Sebelum menjadi Imam Karya, Ali bisa membuat satu program dakwah dalam satu pekan, namun ketika menjadi Imam Karya setahun hanya enam program. Selain berdakwah mendatangi orang per orang, Ali kadang mendatangi tempat keramaian untuk berjualan atau membuka lapak supaya banyak orang datang, di saat itulah ia manfaatkan untuk berdakwah di tempat umum. Dan di momen ini juga ia gunakan untuk mengajar para mualaf yang hendak memperdalam agama Islam. Selain itu, Ali juga punya program mengunjungi daerah-daerah tempat para mualaf untuk mengajar.

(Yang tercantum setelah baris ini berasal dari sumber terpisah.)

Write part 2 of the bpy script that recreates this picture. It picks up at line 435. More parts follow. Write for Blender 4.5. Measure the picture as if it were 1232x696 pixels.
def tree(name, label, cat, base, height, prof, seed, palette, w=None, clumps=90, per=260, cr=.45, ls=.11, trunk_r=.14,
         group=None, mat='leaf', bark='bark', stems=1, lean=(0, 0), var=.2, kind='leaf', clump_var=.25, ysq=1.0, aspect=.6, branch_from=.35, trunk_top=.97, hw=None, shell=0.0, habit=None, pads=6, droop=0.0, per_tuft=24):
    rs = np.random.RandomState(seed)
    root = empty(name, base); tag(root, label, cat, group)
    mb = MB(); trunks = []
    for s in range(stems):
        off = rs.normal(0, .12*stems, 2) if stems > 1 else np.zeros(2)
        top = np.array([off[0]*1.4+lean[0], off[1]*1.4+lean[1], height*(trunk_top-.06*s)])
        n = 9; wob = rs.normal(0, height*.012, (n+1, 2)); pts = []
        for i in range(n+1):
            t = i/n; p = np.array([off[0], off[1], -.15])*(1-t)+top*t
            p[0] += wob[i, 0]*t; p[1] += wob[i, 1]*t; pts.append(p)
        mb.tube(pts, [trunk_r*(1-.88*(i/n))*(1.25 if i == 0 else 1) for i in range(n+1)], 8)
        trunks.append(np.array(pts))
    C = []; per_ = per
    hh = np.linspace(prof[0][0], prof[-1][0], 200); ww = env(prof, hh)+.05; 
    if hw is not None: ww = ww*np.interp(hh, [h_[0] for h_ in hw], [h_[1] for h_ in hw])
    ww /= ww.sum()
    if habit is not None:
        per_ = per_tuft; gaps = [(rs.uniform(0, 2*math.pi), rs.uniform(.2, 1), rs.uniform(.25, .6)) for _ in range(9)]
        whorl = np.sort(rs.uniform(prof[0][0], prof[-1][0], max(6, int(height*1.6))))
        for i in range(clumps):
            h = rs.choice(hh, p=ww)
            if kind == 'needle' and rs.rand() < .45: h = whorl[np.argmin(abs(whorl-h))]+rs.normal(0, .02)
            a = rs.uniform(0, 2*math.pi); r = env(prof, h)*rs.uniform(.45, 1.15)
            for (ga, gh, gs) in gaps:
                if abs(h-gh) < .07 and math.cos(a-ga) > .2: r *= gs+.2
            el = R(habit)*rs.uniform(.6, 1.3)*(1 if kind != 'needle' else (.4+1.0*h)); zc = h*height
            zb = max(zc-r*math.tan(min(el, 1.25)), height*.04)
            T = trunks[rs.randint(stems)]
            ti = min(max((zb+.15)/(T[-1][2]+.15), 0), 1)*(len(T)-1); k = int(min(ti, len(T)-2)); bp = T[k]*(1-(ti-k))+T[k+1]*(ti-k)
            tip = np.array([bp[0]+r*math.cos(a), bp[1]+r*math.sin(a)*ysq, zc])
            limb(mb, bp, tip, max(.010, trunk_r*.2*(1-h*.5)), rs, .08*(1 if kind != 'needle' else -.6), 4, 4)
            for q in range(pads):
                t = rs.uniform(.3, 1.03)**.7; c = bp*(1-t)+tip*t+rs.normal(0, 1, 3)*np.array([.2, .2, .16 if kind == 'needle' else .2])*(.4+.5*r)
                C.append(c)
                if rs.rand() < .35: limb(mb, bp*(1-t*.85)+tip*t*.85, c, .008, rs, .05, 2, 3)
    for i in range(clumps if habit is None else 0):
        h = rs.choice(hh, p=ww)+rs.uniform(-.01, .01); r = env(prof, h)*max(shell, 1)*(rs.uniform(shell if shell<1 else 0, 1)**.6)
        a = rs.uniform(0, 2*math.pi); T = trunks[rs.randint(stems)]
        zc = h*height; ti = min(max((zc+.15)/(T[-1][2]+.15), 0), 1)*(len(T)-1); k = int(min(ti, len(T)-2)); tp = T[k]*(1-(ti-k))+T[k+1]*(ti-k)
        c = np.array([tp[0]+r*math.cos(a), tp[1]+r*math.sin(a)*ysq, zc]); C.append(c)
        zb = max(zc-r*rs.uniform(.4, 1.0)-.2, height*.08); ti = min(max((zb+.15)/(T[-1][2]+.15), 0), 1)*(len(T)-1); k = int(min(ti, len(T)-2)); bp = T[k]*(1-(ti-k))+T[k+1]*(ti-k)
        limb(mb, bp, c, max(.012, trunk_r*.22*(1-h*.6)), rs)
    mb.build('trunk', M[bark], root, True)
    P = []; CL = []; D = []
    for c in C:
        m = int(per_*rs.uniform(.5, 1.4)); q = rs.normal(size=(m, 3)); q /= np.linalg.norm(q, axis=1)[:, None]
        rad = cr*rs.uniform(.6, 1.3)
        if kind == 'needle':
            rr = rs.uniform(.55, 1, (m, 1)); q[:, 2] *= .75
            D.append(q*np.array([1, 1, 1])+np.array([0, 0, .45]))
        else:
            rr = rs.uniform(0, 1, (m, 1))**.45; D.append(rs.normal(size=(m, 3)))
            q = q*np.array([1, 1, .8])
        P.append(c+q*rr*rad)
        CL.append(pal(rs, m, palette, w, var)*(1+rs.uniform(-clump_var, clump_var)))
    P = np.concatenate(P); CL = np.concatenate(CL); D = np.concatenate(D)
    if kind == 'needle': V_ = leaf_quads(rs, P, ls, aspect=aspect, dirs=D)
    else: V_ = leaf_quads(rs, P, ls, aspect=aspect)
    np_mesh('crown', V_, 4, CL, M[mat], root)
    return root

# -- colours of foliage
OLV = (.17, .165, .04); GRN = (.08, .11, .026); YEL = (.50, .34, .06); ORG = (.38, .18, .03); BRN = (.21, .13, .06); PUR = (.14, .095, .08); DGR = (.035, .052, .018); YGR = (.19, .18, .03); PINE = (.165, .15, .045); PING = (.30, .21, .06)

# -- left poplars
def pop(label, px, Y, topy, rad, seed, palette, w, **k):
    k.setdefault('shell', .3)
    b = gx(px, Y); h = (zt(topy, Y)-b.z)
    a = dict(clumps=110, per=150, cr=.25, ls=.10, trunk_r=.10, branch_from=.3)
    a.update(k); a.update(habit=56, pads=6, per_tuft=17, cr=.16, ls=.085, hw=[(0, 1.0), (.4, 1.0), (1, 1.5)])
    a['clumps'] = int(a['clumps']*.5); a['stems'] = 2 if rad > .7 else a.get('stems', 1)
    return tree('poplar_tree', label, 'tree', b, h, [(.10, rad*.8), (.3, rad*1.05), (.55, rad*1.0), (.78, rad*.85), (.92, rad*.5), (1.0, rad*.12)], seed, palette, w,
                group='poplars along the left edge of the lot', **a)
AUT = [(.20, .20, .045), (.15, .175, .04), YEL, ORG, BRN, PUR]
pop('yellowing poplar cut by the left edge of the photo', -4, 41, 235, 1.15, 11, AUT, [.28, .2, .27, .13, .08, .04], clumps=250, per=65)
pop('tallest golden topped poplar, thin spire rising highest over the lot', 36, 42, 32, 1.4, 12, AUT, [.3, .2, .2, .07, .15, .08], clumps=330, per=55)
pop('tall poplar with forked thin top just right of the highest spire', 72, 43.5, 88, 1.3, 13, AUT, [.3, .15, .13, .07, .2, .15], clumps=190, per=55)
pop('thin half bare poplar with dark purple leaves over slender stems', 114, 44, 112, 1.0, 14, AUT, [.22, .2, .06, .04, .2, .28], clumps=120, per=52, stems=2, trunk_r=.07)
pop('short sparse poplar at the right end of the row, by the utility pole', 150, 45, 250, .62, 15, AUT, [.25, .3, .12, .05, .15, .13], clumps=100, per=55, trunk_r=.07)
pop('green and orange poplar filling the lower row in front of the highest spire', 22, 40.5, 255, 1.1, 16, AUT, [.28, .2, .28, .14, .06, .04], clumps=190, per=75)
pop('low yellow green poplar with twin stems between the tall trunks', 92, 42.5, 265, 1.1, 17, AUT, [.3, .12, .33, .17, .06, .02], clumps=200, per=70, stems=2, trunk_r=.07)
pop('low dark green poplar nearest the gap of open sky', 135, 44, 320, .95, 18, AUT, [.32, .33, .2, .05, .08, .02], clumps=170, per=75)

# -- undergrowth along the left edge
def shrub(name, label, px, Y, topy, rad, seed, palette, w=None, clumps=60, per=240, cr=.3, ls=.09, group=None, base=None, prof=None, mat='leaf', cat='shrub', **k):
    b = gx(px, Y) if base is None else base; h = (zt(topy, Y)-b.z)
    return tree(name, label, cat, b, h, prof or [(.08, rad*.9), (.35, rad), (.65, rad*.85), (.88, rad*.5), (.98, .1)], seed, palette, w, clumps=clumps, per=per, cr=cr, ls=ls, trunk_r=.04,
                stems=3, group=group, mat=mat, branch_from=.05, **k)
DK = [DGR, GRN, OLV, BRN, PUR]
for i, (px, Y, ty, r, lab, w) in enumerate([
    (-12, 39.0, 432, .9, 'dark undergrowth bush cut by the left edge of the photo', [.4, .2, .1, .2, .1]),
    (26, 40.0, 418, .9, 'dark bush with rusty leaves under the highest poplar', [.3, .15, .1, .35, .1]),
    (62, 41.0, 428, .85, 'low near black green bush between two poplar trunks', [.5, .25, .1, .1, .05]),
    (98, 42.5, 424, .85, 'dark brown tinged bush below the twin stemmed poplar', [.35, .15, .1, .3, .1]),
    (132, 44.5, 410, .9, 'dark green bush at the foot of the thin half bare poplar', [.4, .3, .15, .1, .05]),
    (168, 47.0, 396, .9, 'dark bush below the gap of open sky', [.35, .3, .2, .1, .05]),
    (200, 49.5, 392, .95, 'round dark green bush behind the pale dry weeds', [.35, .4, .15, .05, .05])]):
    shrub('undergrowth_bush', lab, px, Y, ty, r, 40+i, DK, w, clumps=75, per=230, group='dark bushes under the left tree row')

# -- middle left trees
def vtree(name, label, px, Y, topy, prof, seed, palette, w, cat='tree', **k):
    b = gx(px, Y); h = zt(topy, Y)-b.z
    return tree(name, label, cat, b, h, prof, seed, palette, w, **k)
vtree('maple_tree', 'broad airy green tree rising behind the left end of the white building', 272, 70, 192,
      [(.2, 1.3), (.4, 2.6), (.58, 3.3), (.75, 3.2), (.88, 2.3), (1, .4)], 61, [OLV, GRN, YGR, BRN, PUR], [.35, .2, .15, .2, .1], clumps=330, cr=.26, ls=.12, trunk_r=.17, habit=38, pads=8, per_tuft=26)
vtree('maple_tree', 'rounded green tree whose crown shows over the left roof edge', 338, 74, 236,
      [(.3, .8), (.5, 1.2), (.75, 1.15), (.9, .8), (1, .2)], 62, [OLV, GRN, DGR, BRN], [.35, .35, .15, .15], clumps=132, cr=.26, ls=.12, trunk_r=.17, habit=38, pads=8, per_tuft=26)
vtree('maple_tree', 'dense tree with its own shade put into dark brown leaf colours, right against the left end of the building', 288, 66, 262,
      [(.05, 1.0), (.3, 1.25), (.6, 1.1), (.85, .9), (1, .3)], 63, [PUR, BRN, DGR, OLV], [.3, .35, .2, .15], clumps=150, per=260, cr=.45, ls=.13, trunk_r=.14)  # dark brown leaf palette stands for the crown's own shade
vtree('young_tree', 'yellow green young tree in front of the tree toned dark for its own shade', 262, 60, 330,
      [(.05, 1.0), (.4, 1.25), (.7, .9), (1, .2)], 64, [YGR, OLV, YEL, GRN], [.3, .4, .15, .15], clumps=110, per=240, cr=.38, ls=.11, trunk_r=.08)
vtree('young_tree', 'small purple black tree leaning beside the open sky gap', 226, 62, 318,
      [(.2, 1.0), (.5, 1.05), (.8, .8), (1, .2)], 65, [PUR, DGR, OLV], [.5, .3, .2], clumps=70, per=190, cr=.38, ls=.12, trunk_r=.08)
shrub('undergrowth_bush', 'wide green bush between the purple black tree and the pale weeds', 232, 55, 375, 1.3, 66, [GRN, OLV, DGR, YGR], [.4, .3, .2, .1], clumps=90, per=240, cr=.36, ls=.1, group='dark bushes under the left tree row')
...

Menurutnya, membuka lapak itu banyak yang tertarik dengan Islam, saat menyampaikan dakwah ke masyarakat ia gunakan metode ceramah komunikatif yang menarik untuk disimak. Saat berceramah itu jemaahnya tidak hanya orang Islam tetapi juga orang diluar Islam. Ali mengaku punya keahlian komunikasi sehingga selalu membuat orang nyaman dan senang walaupun yang disampaikan adalah ajaran-ajaran Islam yang tegas. Kata dia, biasanya kalau duduk di warung kopi dalam tempo 20 menit saja orang sudah senang dan tertarik ngobrol dengannya. “Kerja dakwah walaupun banyak beban tetapi tidak membuat stres, alhamdulillah sampai umur 57 tahun saya selalu sehat,” kata Ali.